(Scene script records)
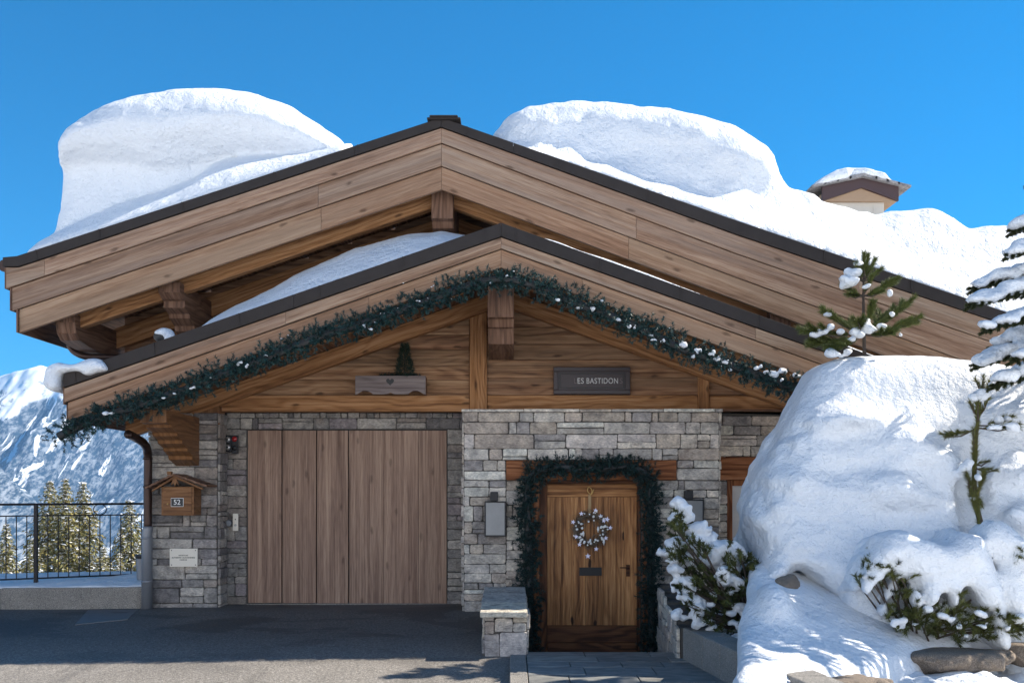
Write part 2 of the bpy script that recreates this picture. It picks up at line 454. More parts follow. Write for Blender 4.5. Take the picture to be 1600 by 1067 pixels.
STONES = [(.33, .325, .315), (.40, .39, .37), (.29, .285, .28), (.44, .42, .39), (.22, .215, .22), (.37, .355, .35), (.33, .30, .275), (.48, .465, .435)]
def stone_face(mb, rects, org, ud, vd, nd, rnd, palette=STONES, depth=.035, gap=.003):
    """each stone a cushion-edged block standing out of the mortar; org/ud/vd/nd place the face"""
    O, U, Vv, Nn = Vector(org), Vector(ud), Vector(vd), Vector(nd)
    for (a, b, c, d) in rects:
        w, h = b-a, d-c; g = gap*rnd.uniform(.6, 1.6)
        j = lambda s: rnd.uniform(-s, s)
        r = min(.012, w*.12, h*.12)
        base = [(a+g, c+g), (a+w*.5, c+g+j(.003)), (b-g, c+g), (b-g+j(.003), c+h*.5), (b-g, d-g), (a+w*.5, d-g+j(.003)), (a+g, d-g), (a+g+j(.003), c+h*.5)]
        base = [(x+j(.0045), y+j(.0045)) for x, y in base]
        cut = []                                        # round the corners
        for i, (x, y) in enumerate(base):
            if i % 2 == 0:
                px_, py_ = base[i-1]; qx, qy = base[(i+1) % 8]
                k = r*rnd.uniform(.4, 1.5)
                l1 = math.hypot(px_-x, py_-y); l2 = math.hypot(qx-x, qy-y)
                cut.append((x+(px_-x)/l1*k, y+(py_-y)/l1*k)); cut.append((x+(qx-x)/l2*k, y+(qy-y)/l2*k))
            else: cut.append((x, y))
        cx, cy = (a+b)/2, (c+d)/2; dp = depth*rnd.uniform(.45, 1.1)
        t = rnd.choice(palette); k = rnd.uniform(.85, 1.15); col = tuple(q*k for q in t)
        rings = []
        for ins, dd in ((0, 0), (.001, dp*.7), (.005, dp*.93), (.016, dp)):
            rings.append([(x+(cx-x)*min(.5, ins/max(w, h)*2.2), y+(cy-y)*min(.5, ins/h*1.4), dd) for x, y in cut])
        tilt = (j(.03), j(.05)); n = len(cut)
        def pt(q):
            x, y, e = q
            if e > 0: e += tilt[0]*(x-cx)+tilt[1]*(y-cy)
            return tuple(O+U*x+Vv*y+Nn*e)
        for i in range(3):
            for q in range(n):
                q2 = (q+1) % n
                mb.face([pt(rings[i][q]), pt(rings[i][q2]), pt(rings[i+1][q2]), pt(rings[i+1][q])], c=col)
        ctr = (cx, cy, dp+rnd.uniform(-.002, .006))
        for q in range(n): mb.face([pt(rings[3][q]), pt(rings[3][(q+1) % n]), pt(ctr)], c=col)

FRONT = lambda y: ((0, y, 0), (1, 0, 0), (0, 0, 1), (0, -1, 0))
def RIGHT(x): return ((x, 0, 0), (0, 1, 0), (0, 0, 1), (1, 0, 0))      # face looking to +x, u = y
def LEFT(x): return ((x, 0, 0), (0, -1, 0), (0, 0, 1), (-1, 0, 0))     # face looking to -x, u = -y

def stone_wall(name, parts, backing, parent, seed, palette=STONES, **kw):
    rnd = random.Random(seed); mb = MB()
    for rect, frame in parts:
        stone_face(mb, stone_rects(*rect, rnd, **kw), *frame, rnd, palette)
    nb = len(mb.f)
    for a, b in backing: mb.box(a, b, mi=1)
    return mb.build(name, [M['stone'], M['grout']], parent)

YG, YP, YE, YR = 13.0, 12.6, 12.2, 12.85          # garage wall, left pillar, entry wall, recessed right wall
chalet = thing('chalet', (-.1, 12.2, 0), 'alpine chalet of grey split stone and weathered timber under a double gable roof', 'house')

xpL, xpR = PX(235, YP), PX(340, YP); ztop = 2.372
xe0, xe1 = PX(725, YE), PX(1123, YE); zE = PZ(644, YE)
gx0, gx1, gz = PX(387, YG), PX(698, YG), PZ(671, YG)
dx0, dx1, dz0, dz1 = PX(843, YE), PX(1003, YE), -.60, PZ(750, YE)
lz0, lz1 = PZ(750, YE), PZ(719, YE); lx0, lx1 = PX(791, YE), PX(1056, YE)

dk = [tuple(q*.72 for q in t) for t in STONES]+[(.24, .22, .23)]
stone_wall('stone_pillar', [((xpL, xpR, -.05, ztop), FRONT(YP)), ((YP+.01, YG-.04, -.05, ztop), RIGHT(xpR)), ((-19, -YP, -.05, ztop), LEFT(xpL))],
           [((xpL, YP, -.3), (xpR, YG+.3, ztop)), ((xpL, YG+.3, -3), (xpL+.4, 19, ztop))], chalet, 3, palette=[tuple(q*.92 for q in t) for t in STONES])
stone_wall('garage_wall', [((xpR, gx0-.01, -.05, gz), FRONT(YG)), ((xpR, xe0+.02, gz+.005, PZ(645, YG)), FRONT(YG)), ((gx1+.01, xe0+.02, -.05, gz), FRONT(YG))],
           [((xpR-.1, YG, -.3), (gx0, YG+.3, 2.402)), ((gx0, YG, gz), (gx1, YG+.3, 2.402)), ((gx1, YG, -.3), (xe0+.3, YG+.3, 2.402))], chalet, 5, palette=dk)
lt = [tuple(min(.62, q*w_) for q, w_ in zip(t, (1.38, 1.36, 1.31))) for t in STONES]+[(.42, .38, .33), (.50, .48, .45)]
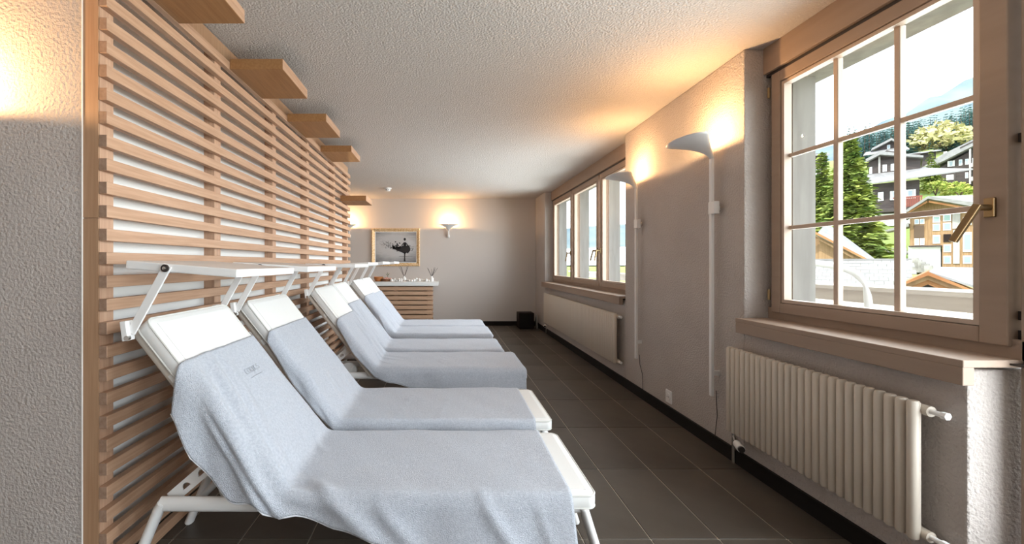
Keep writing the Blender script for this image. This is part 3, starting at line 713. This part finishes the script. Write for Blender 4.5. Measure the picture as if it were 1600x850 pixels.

§ **Prompt**: Reproduce exactly and only the lines from the one with "lt = [tuple(min(.62, q*w_)" through the last entry, both included, excluding every picture.

§ **Result below**:
lt = [tuple(min(.62, q*w_) for q, w_ in zip(t, (1.38, 1.36, 1.31))) for t in STONES]+[(.42, .38, .33), (.50, .48, .45)]
Keep writing the Blender script for this image. This is part 3, starting at line 713. This part finishes the script. Write for Blender 4.5. Measure the picture as if it were 1600x850 pixels.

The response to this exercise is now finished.